Where a line in the listing contains the string "part", copy that line out.

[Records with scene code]
----
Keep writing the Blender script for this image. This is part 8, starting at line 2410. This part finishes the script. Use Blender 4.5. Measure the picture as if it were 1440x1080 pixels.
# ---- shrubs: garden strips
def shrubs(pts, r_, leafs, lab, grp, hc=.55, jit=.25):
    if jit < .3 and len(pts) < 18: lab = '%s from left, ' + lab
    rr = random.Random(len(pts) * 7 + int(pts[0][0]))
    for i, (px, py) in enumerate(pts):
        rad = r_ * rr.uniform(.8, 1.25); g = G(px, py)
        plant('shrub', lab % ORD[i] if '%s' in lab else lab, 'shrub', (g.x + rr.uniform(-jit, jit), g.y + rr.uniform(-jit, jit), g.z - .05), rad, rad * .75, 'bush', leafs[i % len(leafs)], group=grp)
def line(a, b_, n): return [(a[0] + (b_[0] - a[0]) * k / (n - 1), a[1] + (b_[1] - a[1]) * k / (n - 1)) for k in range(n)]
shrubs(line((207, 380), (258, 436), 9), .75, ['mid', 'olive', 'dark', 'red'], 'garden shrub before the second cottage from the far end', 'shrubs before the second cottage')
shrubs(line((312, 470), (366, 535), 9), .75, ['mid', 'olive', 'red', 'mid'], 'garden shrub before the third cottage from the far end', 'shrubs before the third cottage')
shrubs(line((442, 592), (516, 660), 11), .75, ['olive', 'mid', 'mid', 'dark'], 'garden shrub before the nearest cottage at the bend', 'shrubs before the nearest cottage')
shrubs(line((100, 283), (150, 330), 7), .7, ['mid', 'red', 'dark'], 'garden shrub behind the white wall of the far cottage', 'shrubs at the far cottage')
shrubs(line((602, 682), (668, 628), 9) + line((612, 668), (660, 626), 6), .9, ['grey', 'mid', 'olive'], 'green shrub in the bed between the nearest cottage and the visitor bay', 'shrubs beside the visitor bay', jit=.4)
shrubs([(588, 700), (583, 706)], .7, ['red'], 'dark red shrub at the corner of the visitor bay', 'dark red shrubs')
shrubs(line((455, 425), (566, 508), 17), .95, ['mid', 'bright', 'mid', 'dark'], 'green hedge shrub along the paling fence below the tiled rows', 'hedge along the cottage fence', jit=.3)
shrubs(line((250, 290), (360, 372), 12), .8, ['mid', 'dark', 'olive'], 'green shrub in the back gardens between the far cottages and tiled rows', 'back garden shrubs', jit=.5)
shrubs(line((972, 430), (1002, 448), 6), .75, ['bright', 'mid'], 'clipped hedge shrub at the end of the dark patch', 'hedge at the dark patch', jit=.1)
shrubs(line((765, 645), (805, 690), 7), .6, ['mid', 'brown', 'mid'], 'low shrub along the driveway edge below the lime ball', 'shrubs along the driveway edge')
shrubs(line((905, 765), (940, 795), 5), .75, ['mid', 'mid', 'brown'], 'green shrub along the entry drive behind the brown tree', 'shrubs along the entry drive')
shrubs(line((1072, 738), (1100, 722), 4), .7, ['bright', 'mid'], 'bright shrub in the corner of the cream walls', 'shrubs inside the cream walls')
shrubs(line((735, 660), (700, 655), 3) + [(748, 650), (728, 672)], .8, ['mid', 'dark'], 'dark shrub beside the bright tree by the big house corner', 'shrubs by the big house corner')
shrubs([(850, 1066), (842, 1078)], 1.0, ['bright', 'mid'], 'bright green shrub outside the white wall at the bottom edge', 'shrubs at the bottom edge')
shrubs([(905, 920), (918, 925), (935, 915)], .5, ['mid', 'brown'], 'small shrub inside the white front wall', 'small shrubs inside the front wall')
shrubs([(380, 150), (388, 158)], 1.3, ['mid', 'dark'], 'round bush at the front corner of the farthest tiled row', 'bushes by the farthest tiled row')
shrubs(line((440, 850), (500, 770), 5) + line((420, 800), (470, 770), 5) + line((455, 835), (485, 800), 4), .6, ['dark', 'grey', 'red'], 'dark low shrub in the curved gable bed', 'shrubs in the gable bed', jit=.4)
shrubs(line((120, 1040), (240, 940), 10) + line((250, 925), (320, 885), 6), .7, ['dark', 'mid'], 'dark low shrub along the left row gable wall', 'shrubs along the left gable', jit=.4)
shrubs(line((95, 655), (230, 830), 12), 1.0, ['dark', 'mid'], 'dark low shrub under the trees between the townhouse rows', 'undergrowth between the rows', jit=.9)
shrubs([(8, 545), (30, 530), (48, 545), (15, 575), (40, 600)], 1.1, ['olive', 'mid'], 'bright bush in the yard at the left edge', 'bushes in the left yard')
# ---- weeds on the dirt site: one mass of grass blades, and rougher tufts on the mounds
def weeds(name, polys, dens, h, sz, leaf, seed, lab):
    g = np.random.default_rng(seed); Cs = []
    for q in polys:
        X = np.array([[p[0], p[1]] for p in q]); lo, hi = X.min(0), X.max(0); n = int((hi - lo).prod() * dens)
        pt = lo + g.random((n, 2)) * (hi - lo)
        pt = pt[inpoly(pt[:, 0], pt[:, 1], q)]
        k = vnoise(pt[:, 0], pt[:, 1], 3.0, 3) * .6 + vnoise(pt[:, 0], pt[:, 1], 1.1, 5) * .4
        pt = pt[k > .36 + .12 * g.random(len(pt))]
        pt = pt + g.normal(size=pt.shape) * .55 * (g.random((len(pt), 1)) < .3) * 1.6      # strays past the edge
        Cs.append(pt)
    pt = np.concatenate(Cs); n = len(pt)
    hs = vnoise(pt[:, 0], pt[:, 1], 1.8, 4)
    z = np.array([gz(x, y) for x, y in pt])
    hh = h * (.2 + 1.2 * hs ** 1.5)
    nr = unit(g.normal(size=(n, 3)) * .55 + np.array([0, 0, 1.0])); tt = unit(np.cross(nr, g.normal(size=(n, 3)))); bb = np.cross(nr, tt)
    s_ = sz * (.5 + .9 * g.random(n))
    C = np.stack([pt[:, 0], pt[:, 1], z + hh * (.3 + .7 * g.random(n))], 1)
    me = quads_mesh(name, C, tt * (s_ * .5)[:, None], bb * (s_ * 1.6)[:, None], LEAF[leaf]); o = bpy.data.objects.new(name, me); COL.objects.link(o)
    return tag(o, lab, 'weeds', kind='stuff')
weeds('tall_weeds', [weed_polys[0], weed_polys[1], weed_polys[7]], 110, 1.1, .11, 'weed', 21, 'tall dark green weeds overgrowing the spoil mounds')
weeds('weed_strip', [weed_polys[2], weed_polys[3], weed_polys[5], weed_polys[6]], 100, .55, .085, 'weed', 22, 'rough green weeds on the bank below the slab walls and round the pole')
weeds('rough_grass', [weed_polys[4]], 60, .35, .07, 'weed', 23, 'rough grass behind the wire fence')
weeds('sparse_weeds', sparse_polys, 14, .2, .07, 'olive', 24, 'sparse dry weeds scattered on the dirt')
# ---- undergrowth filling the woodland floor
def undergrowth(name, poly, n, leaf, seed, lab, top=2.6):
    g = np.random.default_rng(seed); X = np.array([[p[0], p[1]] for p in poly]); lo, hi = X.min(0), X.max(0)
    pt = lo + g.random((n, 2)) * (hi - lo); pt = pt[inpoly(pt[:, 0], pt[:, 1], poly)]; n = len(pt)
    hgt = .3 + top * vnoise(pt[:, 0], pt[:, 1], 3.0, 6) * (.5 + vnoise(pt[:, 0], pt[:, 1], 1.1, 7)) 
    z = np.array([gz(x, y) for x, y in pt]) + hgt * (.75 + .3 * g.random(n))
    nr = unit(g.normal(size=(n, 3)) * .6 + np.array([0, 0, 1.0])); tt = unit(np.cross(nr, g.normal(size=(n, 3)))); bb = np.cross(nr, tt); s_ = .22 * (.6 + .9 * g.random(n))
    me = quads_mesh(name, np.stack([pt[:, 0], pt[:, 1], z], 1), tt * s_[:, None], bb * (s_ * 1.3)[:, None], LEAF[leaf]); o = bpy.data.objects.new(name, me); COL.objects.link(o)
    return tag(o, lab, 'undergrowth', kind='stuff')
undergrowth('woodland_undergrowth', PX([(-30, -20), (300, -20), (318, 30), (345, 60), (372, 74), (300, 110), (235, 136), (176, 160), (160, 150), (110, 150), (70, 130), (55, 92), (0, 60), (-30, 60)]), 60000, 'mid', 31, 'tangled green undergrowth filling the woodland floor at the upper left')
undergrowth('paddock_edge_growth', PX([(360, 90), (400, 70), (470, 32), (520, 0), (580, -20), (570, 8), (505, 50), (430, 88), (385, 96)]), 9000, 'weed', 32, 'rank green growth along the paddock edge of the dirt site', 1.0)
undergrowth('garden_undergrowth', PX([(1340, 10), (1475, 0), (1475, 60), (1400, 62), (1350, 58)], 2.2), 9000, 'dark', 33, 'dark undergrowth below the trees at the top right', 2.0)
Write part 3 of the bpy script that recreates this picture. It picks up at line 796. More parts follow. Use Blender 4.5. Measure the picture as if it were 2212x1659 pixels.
----
(Worked solution):
Keep writing the Blender script for this image. This is part 8, starting at line 2410. This part finishes the script. Use Blender 4.5. Measure the picture as if it were 1440x1080 pixels.
Write part 3 of the bpy script that recreates this picture. It picks up at line 796. More parts follow. Use Blender 4.5. Measure the picture as if it were 2212x1659 pixels.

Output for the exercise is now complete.